Recount affirms: Abington approves another override

Email|Print|Single Page| Text size + By Robert Carroll
Globe Correspondent / May 18, 2008

ABINGTON - Despite the town's blue-collar status, residents rarely hesitate to reach into their pockets to help their community. Since 1991, voters in the town of 15,000 have said yes to four straight override or debt-exclusion proposals, including three in the past four years.

"People here don't hesitate if they believe it's the right choice and it helps the town," Selectman Thomas Corbett said.

But this time around, it was close.

When a machine count of the override vote held on April 26 showed a one-vote differential, Walnut Street resident Daniel McDonnell petitioned for a recount, quickly gathering the required 10 signatures from each of the town's four electoral precincts.

Abington uses optical-scan machines to count ballot votes. Voters are required to mark their choices by using pencils to darken small circles. "These optical-vote machines carry a 3 percent margin of error," said McDonnell, who opposed the override. "That alone calls for a recount."

At 10 a.m. Wednesday, seven Abington residents gathered at Town Hall under the watch of Town Clerk Linda Adams and began a hand count of the votes.

Two hours later, the override stood as approved - this time by five votes.

McDonnell said he was impressed with the way the recount was handled. "It was a transparent process," he said. "The results couldn't have been reached any more fairly."

The tally of 680 to 675 allows the town to obtain by debt exclusion $650,000 to continue its municipal trash collection until July 1 of next year. The decision results in an annual tax increase of about $116 for the average homeowner - in a town where the median family income of $63,000 falls well below the US Census Bureau's state average of $85,000.

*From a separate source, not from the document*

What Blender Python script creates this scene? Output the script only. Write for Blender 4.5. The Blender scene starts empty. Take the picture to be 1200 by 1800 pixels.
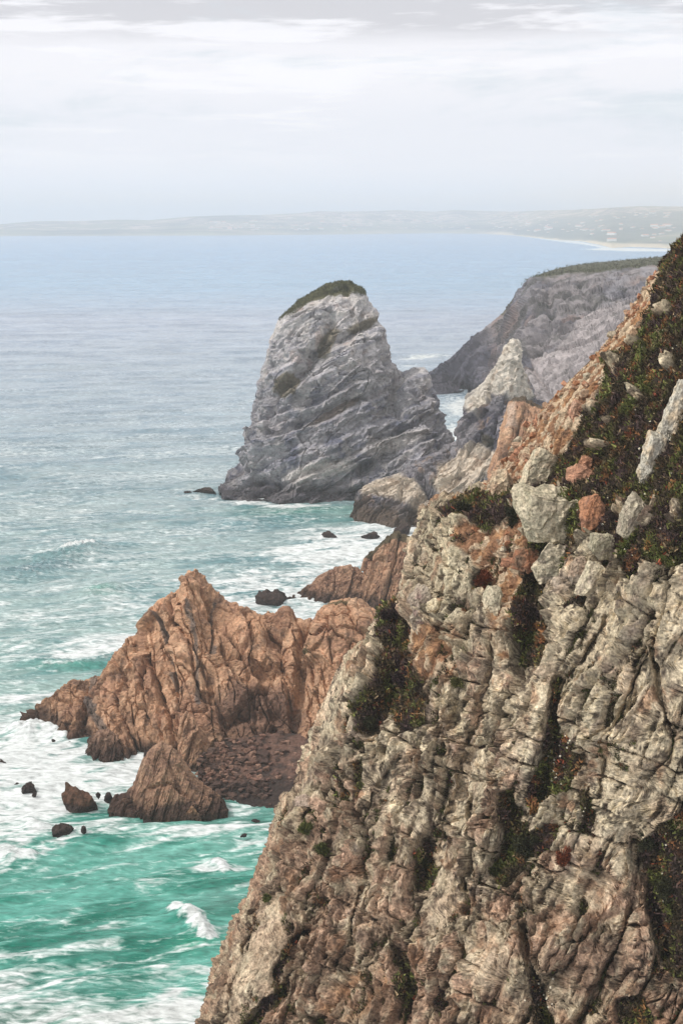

If the override had failed, the Board of Health would have been forced to devise an alternate trash-collection program to cover the $650,000 that had been transferred to the general operating budget from the solid waste budget. Likely scenarios included a pay-as-you-throw program and a fee-based program.

Instead, the cost of curbside trash pickup will continue to be part of residents' real estate taxes.

"We'll continue to be one of the few towns that I know of still offering curbside pickup," Assistant Town Manager Dori Jamieson said.

Voters in 1991 similarly approved an override of $575,000 to continue curbside pickup service. In 2005, residents by a mere two votes appeared to turn down a proposed $6.3 million Proposition 2 1/2 debt exclusion to build a police station. A recount found voters favored the idea by five votes. The station is nearing completion.

Last November, residents agreed to put $2 million toward renovations at the high school. For the next 20 years, residents on average will pay between $37 and $18 per year toward the project.

As for the problem with the voting machines, the town clerk is on the case.

"The machines jammed a few times when counting the votes," Adams said. "One of the first things I'm going to do now is get someone in here to service those machines."